[Problem] Repeat only the lines running from the beginning of the material through the line that contains "o = m.obj('edge_trim', TRIM, parent);".
:::
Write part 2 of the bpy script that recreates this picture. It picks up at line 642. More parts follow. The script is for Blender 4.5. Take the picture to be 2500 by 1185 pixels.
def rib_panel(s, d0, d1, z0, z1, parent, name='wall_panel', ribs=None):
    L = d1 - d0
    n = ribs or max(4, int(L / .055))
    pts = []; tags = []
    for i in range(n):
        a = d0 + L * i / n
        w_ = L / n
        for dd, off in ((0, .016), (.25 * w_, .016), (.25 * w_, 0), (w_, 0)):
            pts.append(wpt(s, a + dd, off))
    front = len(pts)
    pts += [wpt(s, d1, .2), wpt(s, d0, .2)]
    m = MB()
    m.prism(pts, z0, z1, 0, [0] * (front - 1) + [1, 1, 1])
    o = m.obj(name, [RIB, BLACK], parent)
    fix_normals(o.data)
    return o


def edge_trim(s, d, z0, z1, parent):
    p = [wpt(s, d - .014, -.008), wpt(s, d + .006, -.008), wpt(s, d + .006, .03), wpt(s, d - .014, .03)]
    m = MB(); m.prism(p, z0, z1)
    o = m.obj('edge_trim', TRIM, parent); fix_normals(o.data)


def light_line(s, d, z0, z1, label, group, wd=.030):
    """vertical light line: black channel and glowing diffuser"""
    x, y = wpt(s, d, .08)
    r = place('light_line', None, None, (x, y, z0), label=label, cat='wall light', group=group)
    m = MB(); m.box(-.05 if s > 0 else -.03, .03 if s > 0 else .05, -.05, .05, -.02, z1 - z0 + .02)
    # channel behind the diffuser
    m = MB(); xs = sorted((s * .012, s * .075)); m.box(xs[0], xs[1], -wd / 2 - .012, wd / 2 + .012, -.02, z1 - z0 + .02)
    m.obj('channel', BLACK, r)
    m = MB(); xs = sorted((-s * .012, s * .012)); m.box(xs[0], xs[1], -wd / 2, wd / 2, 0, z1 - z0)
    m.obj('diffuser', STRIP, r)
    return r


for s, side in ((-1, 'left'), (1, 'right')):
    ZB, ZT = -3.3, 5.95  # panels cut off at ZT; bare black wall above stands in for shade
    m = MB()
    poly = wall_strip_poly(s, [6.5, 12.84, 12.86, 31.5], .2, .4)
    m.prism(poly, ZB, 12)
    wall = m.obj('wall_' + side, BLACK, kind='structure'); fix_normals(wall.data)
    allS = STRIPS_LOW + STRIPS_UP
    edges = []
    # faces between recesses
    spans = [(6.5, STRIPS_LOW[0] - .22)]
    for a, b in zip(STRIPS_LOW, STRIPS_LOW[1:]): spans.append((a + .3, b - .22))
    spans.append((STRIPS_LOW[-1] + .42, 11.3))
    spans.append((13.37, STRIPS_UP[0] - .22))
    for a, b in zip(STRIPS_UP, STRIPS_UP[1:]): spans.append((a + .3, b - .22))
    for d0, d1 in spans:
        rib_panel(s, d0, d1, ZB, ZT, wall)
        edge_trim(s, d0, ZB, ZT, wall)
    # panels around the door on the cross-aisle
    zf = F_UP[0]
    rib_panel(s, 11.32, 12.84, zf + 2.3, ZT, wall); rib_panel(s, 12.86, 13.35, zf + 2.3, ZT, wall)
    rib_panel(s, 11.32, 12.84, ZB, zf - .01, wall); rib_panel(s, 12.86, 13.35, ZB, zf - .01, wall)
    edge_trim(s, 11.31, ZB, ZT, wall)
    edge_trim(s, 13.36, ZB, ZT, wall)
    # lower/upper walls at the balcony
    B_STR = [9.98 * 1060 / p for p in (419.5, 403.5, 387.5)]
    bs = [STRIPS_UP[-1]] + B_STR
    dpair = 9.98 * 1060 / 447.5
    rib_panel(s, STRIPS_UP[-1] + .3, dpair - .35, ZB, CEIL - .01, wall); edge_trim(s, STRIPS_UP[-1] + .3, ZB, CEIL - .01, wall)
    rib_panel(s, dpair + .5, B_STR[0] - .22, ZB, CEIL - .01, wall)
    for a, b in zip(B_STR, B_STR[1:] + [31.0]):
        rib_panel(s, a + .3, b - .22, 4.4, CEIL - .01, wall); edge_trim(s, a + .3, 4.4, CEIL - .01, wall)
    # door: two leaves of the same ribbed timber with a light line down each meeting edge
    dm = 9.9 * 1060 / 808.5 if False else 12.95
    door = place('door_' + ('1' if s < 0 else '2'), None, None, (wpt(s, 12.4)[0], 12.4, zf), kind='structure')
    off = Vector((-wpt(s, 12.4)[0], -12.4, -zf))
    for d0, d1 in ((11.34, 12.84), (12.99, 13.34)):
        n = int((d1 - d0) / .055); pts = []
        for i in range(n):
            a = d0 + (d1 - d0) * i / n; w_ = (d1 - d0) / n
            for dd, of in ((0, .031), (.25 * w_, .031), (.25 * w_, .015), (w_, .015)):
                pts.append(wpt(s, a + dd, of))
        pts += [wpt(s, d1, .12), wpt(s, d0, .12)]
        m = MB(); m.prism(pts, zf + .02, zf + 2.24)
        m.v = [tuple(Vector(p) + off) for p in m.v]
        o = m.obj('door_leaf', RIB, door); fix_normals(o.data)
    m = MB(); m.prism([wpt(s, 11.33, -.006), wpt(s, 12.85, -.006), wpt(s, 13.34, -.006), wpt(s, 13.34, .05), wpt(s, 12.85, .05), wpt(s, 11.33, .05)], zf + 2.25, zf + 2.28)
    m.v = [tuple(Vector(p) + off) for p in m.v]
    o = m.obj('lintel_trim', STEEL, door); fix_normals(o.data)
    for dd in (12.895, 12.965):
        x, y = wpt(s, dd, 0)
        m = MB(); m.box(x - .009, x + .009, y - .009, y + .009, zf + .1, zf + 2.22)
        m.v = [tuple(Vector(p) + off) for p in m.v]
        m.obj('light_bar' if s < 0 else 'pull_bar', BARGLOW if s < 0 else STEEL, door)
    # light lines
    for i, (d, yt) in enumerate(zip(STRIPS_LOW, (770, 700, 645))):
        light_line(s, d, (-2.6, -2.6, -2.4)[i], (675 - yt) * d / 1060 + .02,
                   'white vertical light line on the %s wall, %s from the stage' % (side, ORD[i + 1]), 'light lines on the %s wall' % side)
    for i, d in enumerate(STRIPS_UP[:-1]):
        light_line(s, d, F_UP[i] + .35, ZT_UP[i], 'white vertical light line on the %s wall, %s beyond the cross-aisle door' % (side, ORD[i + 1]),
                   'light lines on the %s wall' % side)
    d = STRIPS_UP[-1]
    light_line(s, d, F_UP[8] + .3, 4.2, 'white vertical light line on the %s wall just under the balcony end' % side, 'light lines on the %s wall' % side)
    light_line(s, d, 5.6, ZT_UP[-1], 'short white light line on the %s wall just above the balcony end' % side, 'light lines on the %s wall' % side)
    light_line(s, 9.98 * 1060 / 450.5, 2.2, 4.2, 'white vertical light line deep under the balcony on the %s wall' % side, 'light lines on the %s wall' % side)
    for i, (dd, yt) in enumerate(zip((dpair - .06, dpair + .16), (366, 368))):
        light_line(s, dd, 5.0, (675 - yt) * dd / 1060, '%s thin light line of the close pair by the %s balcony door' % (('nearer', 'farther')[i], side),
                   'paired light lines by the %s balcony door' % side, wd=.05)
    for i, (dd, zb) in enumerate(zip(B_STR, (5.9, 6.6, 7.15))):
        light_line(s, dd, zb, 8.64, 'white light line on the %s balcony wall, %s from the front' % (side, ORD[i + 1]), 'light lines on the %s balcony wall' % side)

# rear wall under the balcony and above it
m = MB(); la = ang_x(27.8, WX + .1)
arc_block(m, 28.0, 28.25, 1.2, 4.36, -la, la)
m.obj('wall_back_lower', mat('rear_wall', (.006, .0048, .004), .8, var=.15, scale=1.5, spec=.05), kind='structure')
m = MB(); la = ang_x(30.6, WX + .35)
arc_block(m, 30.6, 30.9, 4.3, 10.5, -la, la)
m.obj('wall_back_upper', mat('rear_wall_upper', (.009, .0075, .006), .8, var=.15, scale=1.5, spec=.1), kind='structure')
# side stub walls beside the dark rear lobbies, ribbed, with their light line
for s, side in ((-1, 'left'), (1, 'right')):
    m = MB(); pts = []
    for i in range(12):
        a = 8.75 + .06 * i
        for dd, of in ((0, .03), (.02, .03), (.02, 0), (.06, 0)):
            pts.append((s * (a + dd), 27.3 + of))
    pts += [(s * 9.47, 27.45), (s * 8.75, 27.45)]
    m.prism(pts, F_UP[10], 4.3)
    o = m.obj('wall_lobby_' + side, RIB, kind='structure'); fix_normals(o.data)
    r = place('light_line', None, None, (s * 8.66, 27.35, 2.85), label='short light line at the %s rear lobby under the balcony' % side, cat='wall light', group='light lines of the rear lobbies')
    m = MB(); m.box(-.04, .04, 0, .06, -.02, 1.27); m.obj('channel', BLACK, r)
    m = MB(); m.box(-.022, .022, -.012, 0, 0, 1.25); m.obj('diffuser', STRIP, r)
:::
[Output of the task]
Write part 2 of the bpy script that recreates this picture. It picks up at line 642. More parts follow. The script is for Blender 4.5. Take the picture to be 2500 by 1185 pixels.
def rib_panel(s, d0, d1, z0, z1, parent, name='wall_panel', ribs=None):
    L = d1 - d0
    n = ribs or max(4, int(L / .055))
    pts = []; tags = []
    for i in range(n):
        a = d0 + L * i / n
        w_ = L / n
        for dd, off in ((0, .016), (.25 * w_, .016), (.25 * w_, 0), (w_, 0)):
            pts.append(wpt(s, a + dd, off))
    front = len(pts)
    pts += [wpt(s, d1, .2), wpt(s, d0, .2)]
    m = MB()
    m.prism(pts, z0, z1, 0, [0] * (front - 1) + [1, 1, 1])
    o = m.obj(name, [RIB, BLACK], parent)
    fix_normals(o.data)
    return o


def edge_trim(s, d, z0, z1, parent):
    p = [wpt(s, d - .014, -.008), wpt(s, d + .006, -.008), wpt(s, d + .006, .03), wpt(s, d - .014, .03)]
    m = MB(); m.prism(p, z0, z1)
    o = m.obj('edge_trim', TRIM, parent); fix_normals(o.data)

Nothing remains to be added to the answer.